The week of rich dialogue reinforced how inter- and cross-disciplinary collaboration can help address research roadblocks by offering new perspectives, such as applying new ways to represent human decision-making in irrigation models, augmenting more conventional economic cost-benefit analyses. As co-organizer Patricia M. Parker observed, the workshop “made me appreciate how important irrigation is from many different perspectives. For example, I typically only think about how irrigation impacts the weather, water, and climate in the U.S., but irrigation is a global activity, and the practices and reliance on it in other parts of the world are so different than what we typically think about in the U.S. It can be a major factor in the livelihood of some people and ultimately contributes to feeding many of us around the world. Overall, the week really emphasized for me the need to tackle this issue with a multi-pronged approach.”

Yet participants also grappled with the challenges inherent in interdisciplinary collaboration – namely, the need to effectively communicate unfamiliar topics across disciplines while finding common language and avoiding jargon.

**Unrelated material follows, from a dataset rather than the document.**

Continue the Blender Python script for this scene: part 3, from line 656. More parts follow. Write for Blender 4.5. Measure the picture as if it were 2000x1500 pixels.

Interestingly, one of the challenges voiced by the co-chairs in the wake of the workshop was how the interdisciplinary nature and diverse viewpoints present made it tricky to easily identify actionable “low- hanging fruit” workshop outputs while being inclusive of the full range of participants’ perspectives. Still, the event co-organizers saw this as a sign that they were successful in providing a space where diversity of thought was not only shared, but truly valued. As such, workshop participants are working towards multiple outputs, including research projects, publications, follow-on workshops, and proposals, to capture varying interests and directions. 

As co-organizer McDermid reports, “already some folks (including myself) have initiated research projects. This particular group of individuals was so cohesive and supportive and collegial, it made for a highly generative atmosphere. This is my third AGCI workshop and/or session attendance, and, as usual, this is an experience that will last a lifetime and pay dividends well into the future.”